**Problem description**
Repeat the material verbatim. Images are excluded from the copy.

**Data**
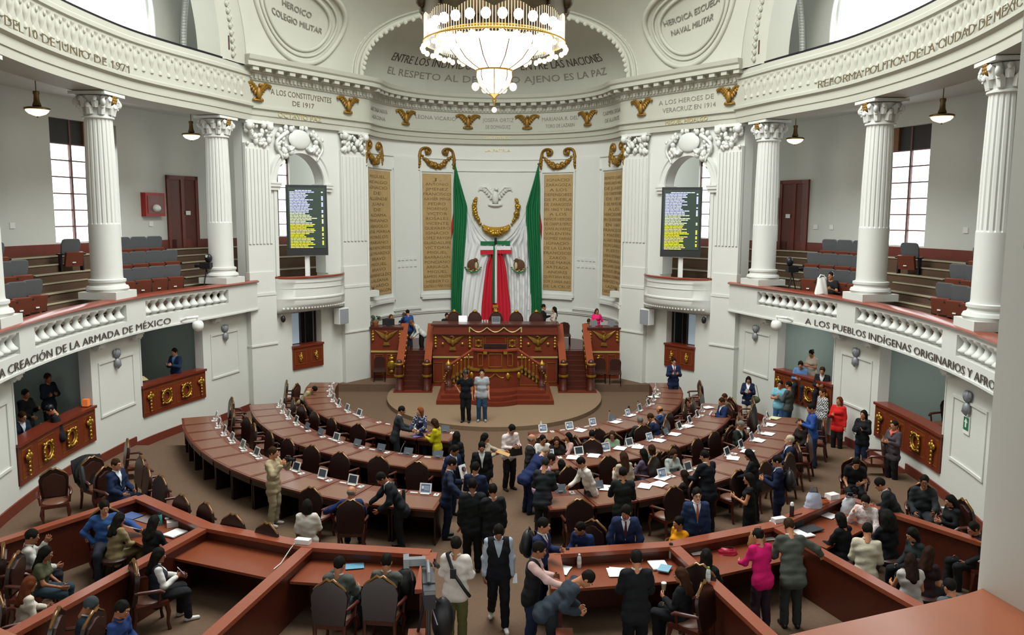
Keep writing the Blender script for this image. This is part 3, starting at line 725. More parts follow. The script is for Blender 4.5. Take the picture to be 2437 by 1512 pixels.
# ---- flank balconies
for sd, nm in SIDES:
    r = thing('balcony', 'curved white balcony below the %s screen' % nm, 'balcony')
    def bow(q, d, z): u = .86+(4.18-.86)*q; w = -.1-.75*(1-(2*q-1)**2)**.6*d; return fk(u, w, z)
    Q = np.linspace(0, 1, 29); 
    m = SB(sd); m.grid([[bow(q, d, z) for q in Q] for d, z in ((1.0, 4.66), (1.0, 4.5), (.96, 4.48), (.96, 3.98), (1.02, 3.95), (1.02, 3.9), (.98, 3.88), (.98, 3.7), (.94, 3.66))]); m.grid([[bow(q, d, 4.3) for q in Q] for d in (1, 0)]); m.build('parapet', M_WHITE, r, smooth=40)
    m = SB(sd); m.grid([[bow(q, d, z) for q in Q] for d, z in ((.94, 3.67), (.9, 3.6), (.72, 3.5), (.45, 3.42), (0, 3.38))])
    for q in np.linspace(.06, .94, 24): m.ell(bow(q, .85, 3.56), (.05, .05, .05), 6, 4)
    m.build('moulded_corbel', M_WHITE, r, smooth=50)
    m = SB(sd); m.grid([[bow(q, d, z) for q in Q] for d, z in ((.8, 4.67), (1.08, 4.67), (1.1, 4.7), (1.08, 4.74), (.8, 4.74), (.8, 4.67))]); m.build('wooden_cap', M_RAIL, r, smooth=40)
# ---- flank booths under the balconies: glazed opening and panel
M_GLB = mat('booth_glass', '#39464c', .12, spec=.6)
for sd, nm in SIDES:
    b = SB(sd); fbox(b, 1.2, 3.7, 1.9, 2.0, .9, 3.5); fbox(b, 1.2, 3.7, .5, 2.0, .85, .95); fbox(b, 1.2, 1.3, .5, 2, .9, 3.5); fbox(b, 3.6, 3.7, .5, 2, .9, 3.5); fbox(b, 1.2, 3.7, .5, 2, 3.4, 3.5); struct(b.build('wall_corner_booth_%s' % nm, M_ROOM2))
    r = thing('booth_parapet', 'small carved wooden parapet of the %s corner window' % nm, 'parapet')
    m = SB(sd); fbox(m, 1.68, 3.14, -.06, .2, 1.17, 2.0); m.build('board', M_CHERRY, r)
    m = SB(sd); fbox(m, 1.66, 3.16, -.1, .35, 2.0, 2.08); m.build('cap_rail', M_CHERRY, r)
    for u in (2.03, 2.79):
        m = SB(sd)
        for a, bq, z0, z1 in ((u-.27, u+.27, 1.36, 1.375), (u-.27, u+.27, 1.865, 1.88), (u-.27, u-.255, 1.36, 1.88), (u+.255, u+.27, 1.36, 1.88)): fbox(m, a, bq, -.075, -.05, z0, z1)
        m.build('gilt_moulding', M_GOLD, r)
        m = SB(sd); blobs(m, [fk(u, -.08, 1.78-.32*q) for q in np.linspace(0, 1, 6)], .05, .1, seed=int(u*7)); m.build('gilt_ornament', M_GOLD, r, smooth=60)
    r = thing('window_frame', 'dark framed window of the %s corner booth' % nm, 'window')
    m = SB(sd); 
    for a, bq, z0, z1 in ((1.7,1.76,2.08,3.33),(3.06,3.12,2.08,3.33),(1.7,3.12,3.27,3.33),(2.3,2.38,2.08,3.3),(2.55,2.6,2.08,3.3)): fbox(m, a, bq, .3, .36, z0, z1)
    m.build('frame', mat('dark_frame', '#2c1a18', .5), r)
    m = SB(sd); fbox(m, 1.76, 2.3, .33, .34, 2.1, 3.27); m.build('glass_pane', mat('pale_blue_glass', '#a9bac6', .2, emit='#9fb3c4', estr=.25), r)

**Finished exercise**
Keep writing the Blender script for this image. This is part 3, starting at line 725. More parts follow. The script is for Blender 4.5. Take the picture to be 2437 by 1512 pixels.
# ---- flank balconies
for sd, nm in SIDES:
    r = thing('balcony', 'curved white balcony below the %s screen' % nm, 'balcony')
    def bow(q, d, z): u = .86+(4.18-.86)*q; w = -.1-.75*(1-(2*q-1)**2)**.6*d; return fk(u, w, z)
    Q = np.linspace(0, 1, 29); 
    m = SB(sd); m.grid([[bow(q, d, z) for q in Q] for d, z in ((1.0, 4.66), (1.0, 4.5), (.96, 4.48), (.96, 3.98), (1.02, 3.95), (1.02, 3.9), (.98, 3.88), (.98, 3.7), (.94, 3.66))]); m.grid([[bow(q, d, 4.3) for q in Q] for d in (1, 0)]); m.build('parapet', M_WHITE, r, smooth=40)
    m = SB(sd); m.grid([[bow(q, d, z) for q in Q] for d, z in ((.94, 3.67), (.9, 3.6), (.72, 3.5), (.45, 3.42), (0, 3.38))])
    for q in np.linspace(.06, .94, 24): m.ell(bow(q, .85, 3.56), (.05, .05, .05), 6, 4)
    m.build('moulded_corbel', M_WHITE, r, smooth=50)
    m = SB(sd); m.grid([[bow(q, d, z) for q in Q] for d, z in ((.8, 4.67), (1.08, 4.67), (1.1, 4.7), (1.08, 4.74), (.8, 4.74), (.8, 4.67))]); m.build('wooden_cap', M_RAIL, r, smooth=40)
# ---- flank booths under the balconies: glazed opening and panel
M_GLB = mat('booth_glass', '#39464c', .12, spec=.6)
for sd, nm in SIDES:
    b = SB(sd); fbox(b, 1.2, 3.7, 1.9, 2.0, .9, 3.5); fbox(b, 1.2, 3.7, .5, 2.0, .85, .95); fbox(b, 1.2, 1.3, .5, 2, .9, 3.5); fbox(b, 3.6, 3.7, .5, 2, .9, 3.5); fbox(b, 1.2, 3.7, .5, 2, 3.4, 3.5); struct(b.build('wall_corner_booth_%s' % nm, M_ROOM2))
    r = thing('booth_parapet', 'small carved wooden parapet of the %s corner window' % nm, 'parapet')
    m = SB(sd); fbox(m, 1.68, 3.14, -.06, .2, 1.17, 2.0); m.build('board', M_CHERRY, r)
    m = SB(sd); fbox(m, 1.66, 3.16, -.1, .35, 2.0, 2.08); m.build('cap_rail', M_CHERRY, r)
    for u in (2.03, 2.79):
        m = SB(sd)
        for a, bq, z0, z1 in ((u-.27, u+.27, 1.36, 1.375), (u-.27, u+.27, 1.865, 1.88), (u-.27, u-.255, 1.36, 1.88), (u+.255, u+.27, 1.36, 1.88)): fbox(m, a, bq, -.075, -.05, z0, z1)
        m.build('gilt_moulding', M_GOLD, r)
        m = SB(sd); blobs(m, [fk(u, -.08, 1.78-.32*q) for q in np.linspace(0, 1, 6)], .05, .1, seed=int(u*7)); m.build('gilt_ornament', M_GOLD, r, smooth=60)
    r = thing('window_frame', 'dark framed window of the %s corner booth' % nm, 'window')
    m = SB(sd); 
    for a, bq, z0, z1 in ((1.7,1.76,2.08,3.33),(3.06,3.12,2.08,3.33),(1.7,3.12,3.27,3.33),(2.3,2.38,2.08,3.3),(2.55,2.6,2.08,3.3)): fbox(m, a, bq, .3, .36, z0, z1)
    m.build('frame', mat('dark_frame', '#2c1a18', .5), r)
    m = SB(sd); fbox(m, 1.76, 2.3, .33, .34, 2.1, 3.27); m.build('glass_pane', mat('pale_blue_glass', '#a9bac6', .2, emit='#9fb3c4', estr=.25), r)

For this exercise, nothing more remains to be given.